Anne Rwigara a été, selon nos informations, sélectionnée par l’utilisateur rwandais de Pegasus, un outil qui est vendu exclusivement aux polices et services de renseignement par l’entreprise israélienne NSO. En 2021, le « Projet Pegasus », une enquête internationale s’appuyant sur plus de 50 000 numéros de téléphone potentiellement ciblés par le logiciel, avait permis de révéler que l’avocat de la famille, Gatera Gashabana, avait été sélectionné lui aussi par le Rwanda dans Pegasus, tout comme au moins un journaliste ayant couvert le procès.

Des proches de Kagame ciblés

Faute d’avoir pu analyser son téléphone, il n’est pas possible de savoir si le logiciel espion, capable de s’immiscer discrètement sur l’appareil de ses victimes, a bien servi à écouter la sœur de l’opposante. Anne Rwigara, qui vivait aux Etats-Unis, est morte en décembre 2023, dans des circonstances troubles, alors qu’elle se plaignait depuis plusieurs jours de violents maux de ventre.
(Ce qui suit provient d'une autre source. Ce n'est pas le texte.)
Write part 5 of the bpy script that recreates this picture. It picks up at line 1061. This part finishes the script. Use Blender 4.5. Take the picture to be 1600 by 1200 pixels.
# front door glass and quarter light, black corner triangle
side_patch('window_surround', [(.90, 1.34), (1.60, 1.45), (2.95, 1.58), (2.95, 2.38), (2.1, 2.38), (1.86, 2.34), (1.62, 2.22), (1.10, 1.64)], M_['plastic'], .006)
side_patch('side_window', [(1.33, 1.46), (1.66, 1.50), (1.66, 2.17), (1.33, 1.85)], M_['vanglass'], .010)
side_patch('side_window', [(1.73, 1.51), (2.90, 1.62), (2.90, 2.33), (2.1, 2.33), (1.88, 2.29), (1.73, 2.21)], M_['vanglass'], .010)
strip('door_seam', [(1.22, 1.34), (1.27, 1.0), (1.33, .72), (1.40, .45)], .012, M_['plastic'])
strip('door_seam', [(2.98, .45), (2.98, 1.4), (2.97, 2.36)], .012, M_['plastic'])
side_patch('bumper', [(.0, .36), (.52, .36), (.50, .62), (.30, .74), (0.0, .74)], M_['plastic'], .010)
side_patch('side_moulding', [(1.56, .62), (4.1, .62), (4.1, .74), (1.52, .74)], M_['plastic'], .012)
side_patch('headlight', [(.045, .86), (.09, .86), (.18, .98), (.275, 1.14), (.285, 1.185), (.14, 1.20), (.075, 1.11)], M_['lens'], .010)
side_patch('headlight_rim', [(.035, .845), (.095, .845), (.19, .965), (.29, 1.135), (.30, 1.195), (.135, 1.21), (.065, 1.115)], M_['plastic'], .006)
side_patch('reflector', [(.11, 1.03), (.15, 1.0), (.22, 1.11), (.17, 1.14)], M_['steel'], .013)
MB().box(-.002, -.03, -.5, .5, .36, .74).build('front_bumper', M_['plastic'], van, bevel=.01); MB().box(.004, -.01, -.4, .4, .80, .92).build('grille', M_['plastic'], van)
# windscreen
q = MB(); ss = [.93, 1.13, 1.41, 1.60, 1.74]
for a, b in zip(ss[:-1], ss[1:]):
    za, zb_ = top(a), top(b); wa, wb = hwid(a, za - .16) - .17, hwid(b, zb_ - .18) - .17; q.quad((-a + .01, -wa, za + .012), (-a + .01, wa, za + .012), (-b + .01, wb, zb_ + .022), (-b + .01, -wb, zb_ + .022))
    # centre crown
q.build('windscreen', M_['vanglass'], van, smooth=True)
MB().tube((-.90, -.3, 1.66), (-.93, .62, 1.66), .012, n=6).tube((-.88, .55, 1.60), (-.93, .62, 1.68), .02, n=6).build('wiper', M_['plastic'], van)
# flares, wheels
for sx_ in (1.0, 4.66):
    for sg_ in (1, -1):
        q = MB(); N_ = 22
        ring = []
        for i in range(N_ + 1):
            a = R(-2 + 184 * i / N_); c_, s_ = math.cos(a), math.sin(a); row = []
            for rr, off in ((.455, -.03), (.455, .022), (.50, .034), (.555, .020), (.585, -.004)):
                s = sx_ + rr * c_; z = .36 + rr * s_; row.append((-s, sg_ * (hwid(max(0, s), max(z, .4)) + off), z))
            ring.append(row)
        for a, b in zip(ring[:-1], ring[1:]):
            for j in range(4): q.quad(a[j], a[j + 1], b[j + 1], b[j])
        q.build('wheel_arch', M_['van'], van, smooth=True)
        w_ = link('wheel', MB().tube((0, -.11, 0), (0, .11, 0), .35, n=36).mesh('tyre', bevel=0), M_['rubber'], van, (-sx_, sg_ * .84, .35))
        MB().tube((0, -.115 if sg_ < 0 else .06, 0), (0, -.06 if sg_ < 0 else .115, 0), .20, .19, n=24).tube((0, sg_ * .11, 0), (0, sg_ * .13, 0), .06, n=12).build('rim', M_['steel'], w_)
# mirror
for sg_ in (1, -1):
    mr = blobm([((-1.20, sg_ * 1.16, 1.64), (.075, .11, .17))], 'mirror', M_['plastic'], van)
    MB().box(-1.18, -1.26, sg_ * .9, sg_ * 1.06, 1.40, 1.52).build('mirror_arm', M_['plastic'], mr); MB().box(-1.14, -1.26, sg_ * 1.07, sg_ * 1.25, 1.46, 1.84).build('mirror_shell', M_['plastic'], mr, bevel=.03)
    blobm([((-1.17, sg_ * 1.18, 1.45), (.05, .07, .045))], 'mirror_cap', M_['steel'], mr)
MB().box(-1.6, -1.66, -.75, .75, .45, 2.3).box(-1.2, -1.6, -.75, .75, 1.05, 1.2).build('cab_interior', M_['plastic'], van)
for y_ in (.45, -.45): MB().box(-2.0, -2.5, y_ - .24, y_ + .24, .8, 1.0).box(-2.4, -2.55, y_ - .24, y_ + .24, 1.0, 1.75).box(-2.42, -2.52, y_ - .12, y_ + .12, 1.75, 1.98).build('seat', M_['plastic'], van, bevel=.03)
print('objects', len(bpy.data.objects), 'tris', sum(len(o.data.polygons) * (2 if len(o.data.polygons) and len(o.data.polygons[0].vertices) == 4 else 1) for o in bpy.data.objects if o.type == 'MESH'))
Mais l’enquête menée par dix-sept médias, dont Le Monde, et coordonnée par Forbidden Stories montre une fois de plus que le logiciel espion, officiellement vendu pour lutter contre le crime organisé et le terrorisme, est quasi systématiquement utilisé à des fins politiques. Anne Rwigara n’est, dans les données analysées par Le Monde et Forbidden Stories, qu’un exemple parmi tant d’autres. Contactées, les autorités rwandaises n’ont pas répondu aux sollicitations de Forbidden Stories à ce sujet.